(Entries taken from a collection)
_ _ _ _
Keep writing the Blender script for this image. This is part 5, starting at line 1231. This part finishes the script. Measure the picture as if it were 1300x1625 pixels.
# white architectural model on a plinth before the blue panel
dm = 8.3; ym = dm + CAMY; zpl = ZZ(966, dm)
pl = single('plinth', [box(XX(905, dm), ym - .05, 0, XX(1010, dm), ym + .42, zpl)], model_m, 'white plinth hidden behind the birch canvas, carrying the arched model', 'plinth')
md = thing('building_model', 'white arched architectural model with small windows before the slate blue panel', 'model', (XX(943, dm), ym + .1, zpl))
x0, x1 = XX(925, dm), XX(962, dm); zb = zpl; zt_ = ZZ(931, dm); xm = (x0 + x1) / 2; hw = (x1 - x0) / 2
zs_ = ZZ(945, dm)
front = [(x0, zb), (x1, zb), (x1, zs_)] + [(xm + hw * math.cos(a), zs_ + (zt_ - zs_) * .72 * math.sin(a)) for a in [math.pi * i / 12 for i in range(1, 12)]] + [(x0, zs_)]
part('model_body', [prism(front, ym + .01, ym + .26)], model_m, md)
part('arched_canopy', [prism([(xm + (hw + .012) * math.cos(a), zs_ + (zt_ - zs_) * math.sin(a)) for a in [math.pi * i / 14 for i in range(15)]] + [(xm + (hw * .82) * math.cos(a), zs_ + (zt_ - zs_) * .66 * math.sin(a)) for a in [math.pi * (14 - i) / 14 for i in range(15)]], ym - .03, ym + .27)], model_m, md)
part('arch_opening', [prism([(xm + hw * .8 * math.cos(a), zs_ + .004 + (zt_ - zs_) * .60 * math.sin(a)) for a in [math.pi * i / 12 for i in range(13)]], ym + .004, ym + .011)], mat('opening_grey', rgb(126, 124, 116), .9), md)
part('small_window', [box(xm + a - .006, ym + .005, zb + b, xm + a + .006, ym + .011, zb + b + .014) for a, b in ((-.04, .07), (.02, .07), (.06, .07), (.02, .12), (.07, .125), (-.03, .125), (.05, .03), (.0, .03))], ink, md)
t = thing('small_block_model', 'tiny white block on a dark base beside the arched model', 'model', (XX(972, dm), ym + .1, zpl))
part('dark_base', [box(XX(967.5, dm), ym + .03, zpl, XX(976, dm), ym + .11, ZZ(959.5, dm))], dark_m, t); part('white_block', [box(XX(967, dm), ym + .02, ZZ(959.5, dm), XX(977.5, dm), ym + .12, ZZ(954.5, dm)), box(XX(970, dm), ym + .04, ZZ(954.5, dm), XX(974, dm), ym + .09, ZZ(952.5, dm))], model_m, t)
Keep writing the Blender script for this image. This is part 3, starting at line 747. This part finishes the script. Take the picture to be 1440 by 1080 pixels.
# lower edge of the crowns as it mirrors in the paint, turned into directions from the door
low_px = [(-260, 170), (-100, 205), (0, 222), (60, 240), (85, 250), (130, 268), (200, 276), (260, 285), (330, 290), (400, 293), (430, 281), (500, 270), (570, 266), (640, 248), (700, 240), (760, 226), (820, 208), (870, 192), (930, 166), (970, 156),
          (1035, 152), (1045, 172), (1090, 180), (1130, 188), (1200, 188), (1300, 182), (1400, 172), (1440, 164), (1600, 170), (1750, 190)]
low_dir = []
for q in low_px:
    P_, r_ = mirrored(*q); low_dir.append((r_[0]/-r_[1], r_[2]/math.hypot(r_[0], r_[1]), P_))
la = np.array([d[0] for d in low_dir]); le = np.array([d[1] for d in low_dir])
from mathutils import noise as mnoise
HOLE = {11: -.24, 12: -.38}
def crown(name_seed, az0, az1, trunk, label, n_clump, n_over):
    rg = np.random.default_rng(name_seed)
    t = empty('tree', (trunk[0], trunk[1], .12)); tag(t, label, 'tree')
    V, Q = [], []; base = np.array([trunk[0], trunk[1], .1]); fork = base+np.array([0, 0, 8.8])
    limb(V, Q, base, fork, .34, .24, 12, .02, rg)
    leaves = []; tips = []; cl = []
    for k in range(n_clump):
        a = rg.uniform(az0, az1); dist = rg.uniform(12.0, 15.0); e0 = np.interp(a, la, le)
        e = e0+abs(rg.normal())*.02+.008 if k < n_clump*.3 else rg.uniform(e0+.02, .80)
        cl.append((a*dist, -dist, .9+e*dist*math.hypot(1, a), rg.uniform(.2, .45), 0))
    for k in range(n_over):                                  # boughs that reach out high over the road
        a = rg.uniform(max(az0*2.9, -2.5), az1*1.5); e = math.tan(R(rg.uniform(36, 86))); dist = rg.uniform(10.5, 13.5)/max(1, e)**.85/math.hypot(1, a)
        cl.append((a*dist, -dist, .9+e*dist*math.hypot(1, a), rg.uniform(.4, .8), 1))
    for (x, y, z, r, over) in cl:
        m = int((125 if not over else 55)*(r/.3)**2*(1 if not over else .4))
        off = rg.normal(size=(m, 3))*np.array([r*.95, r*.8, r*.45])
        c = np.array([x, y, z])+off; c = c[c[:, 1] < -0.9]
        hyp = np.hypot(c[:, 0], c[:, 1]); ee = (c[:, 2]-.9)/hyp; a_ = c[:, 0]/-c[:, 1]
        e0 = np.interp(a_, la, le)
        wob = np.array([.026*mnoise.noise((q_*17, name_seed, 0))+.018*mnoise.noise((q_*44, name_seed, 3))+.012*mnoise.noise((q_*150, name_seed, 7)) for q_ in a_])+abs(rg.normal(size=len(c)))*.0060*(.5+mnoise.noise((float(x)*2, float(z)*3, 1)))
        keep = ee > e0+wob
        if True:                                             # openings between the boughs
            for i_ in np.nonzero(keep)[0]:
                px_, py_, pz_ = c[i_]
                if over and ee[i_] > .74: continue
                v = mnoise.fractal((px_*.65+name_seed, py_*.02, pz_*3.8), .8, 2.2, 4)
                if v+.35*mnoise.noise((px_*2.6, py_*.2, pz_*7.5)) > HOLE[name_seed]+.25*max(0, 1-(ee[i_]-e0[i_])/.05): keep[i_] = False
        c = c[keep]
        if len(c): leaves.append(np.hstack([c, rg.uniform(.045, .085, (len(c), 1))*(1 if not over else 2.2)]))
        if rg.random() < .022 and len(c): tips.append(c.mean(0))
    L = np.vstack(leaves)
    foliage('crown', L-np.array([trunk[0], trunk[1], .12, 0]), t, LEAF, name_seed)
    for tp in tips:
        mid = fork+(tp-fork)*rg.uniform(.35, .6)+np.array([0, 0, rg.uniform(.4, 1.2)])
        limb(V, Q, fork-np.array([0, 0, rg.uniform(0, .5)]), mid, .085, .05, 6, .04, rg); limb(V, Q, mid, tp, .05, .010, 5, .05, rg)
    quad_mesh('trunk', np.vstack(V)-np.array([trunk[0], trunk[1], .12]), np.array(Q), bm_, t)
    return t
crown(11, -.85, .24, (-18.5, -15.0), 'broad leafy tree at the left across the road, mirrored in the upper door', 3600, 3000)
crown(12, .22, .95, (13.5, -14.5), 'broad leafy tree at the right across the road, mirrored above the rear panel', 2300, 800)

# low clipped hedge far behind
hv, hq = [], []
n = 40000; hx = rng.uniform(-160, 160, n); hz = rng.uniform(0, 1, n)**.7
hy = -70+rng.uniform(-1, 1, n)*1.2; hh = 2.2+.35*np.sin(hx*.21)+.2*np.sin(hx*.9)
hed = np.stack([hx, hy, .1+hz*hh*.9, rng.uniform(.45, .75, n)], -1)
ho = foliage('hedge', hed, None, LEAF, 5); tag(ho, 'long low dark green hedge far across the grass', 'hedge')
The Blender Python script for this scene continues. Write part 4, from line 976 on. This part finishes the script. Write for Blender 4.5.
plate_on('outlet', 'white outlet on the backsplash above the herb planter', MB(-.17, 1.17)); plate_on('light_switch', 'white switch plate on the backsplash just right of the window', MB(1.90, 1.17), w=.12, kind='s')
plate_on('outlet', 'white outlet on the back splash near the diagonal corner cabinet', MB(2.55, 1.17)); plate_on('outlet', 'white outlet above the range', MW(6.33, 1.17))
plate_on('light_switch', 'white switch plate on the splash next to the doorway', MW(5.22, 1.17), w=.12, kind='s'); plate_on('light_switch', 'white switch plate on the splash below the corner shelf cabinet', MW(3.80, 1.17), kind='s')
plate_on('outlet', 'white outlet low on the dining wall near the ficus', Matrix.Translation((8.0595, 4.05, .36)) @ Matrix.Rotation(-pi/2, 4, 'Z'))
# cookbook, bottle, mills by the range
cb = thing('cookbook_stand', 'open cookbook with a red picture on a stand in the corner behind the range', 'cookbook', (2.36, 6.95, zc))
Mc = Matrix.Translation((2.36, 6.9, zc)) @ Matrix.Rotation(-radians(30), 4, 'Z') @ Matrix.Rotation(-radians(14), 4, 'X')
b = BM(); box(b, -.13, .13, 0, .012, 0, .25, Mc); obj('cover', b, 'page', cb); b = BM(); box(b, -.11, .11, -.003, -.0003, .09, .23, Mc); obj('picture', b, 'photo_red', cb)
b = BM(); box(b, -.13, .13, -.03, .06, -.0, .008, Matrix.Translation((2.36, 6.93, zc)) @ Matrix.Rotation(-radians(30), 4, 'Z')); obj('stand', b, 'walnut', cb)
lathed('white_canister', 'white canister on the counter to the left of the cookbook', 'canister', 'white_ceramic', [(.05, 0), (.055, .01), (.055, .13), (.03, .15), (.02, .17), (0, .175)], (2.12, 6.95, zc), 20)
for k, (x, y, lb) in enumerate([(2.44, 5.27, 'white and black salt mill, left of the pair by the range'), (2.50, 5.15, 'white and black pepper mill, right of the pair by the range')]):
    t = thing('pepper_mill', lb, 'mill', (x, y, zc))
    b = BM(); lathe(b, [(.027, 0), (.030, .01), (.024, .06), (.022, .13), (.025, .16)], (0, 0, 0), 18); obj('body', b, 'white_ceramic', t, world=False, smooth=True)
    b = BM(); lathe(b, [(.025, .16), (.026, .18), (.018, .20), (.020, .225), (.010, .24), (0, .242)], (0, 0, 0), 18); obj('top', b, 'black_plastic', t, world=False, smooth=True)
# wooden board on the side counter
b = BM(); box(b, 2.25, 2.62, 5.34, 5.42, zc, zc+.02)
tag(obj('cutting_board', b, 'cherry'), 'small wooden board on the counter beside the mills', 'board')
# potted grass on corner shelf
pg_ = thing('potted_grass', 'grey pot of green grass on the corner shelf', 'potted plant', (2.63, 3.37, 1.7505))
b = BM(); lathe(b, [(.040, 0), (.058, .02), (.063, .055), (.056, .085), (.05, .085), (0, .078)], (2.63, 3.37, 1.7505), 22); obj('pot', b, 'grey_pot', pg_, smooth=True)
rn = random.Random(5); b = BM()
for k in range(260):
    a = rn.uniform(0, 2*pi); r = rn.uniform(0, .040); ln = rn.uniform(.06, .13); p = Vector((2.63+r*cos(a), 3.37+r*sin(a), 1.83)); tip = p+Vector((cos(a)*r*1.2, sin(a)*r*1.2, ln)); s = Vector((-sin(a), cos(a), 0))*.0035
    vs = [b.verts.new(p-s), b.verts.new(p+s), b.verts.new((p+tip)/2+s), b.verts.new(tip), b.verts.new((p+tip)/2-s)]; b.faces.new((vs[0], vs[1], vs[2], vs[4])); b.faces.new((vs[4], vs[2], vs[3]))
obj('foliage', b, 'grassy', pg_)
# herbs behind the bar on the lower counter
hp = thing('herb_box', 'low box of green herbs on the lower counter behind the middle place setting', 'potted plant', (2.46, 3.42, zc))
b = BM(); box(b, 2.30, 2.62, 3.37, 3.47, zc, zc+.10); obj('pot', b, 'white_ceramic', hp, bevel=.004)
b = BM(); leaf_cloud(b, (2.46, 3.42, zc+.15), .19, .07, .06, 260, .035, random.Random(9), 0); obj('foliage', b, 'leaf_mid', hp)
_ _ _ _
**To do:** From the data, list each line in which the string "part" appears.

**Response:**
Keep writing the Blender script for this image. This is part 5, starting at line 1231. This part finishes the script. Measure the picture as if it were 1300x1625 pixels.
part('model_body', [prism(front, ym + .01, ym + .26)], model_m, md)
part('arched_canopy', [prism([(xm + (hw + .012) * math.cos(a), zs_ + (zt_ - zs_) * math.sin(a)) for a in [math.pi * i / 14 for i in range(15)]] + [(xm + (hw * .82) * math.cos(a), zs_ + (zt_ - zs_) * .66 * math.sin(a)) for a in [math.pi * (14 - i) / 14 for i in range(15)]], ym - .03, ym + .27)], model_m, md)
part('arch_opening', [prism([(xm + hw * .8 * math.cos(a), zs_ + .004 + (zt_ - zs_) * .60 * math.sin(a)) for a in [math.pi * i / 12 for i in range(13)]], ym + .004, ym + .011)], mat('opening_grey', rgb(126, 124, 116), .9), md)
part('small_window', [box(xm + a - .006, ym + .005, zb + b, xm + a + .006, ym + .011, zb + b + .014) for a, b in ((-.04, .07), (.02, .07), (.06, .07), (.02, .12), (.07, .125), (-.03, .125), (.05, .03), (.0, .03))], ink, md)
part('dark_base', [box(XX(967.5, dm), ym + .03, zpl, XX(976, dm), ym + .11, ZZ(959.5, dm))], dark_m, t); part('white_block', [box(XX(967, dm), ym + .02, ZZ(959.5, dm), XX(977.5, dm), ym + .12, ZZ(954.5, dm)), box(XX(970, dm), ym + .04, ZZ(954.5, dm), XX(974, dm), ym + .09, ZZ(952.5, dm))], model_m, t)
Keep writing the Blender script for this image. This is part 3, starting at line 747. This part finishes the script. Take the picture to be 1440 by 1080 pixels.
The Blender Python script for this scene continues. Write part 4, from line 976 on. This part finishes the script. Write for Blender 4.5.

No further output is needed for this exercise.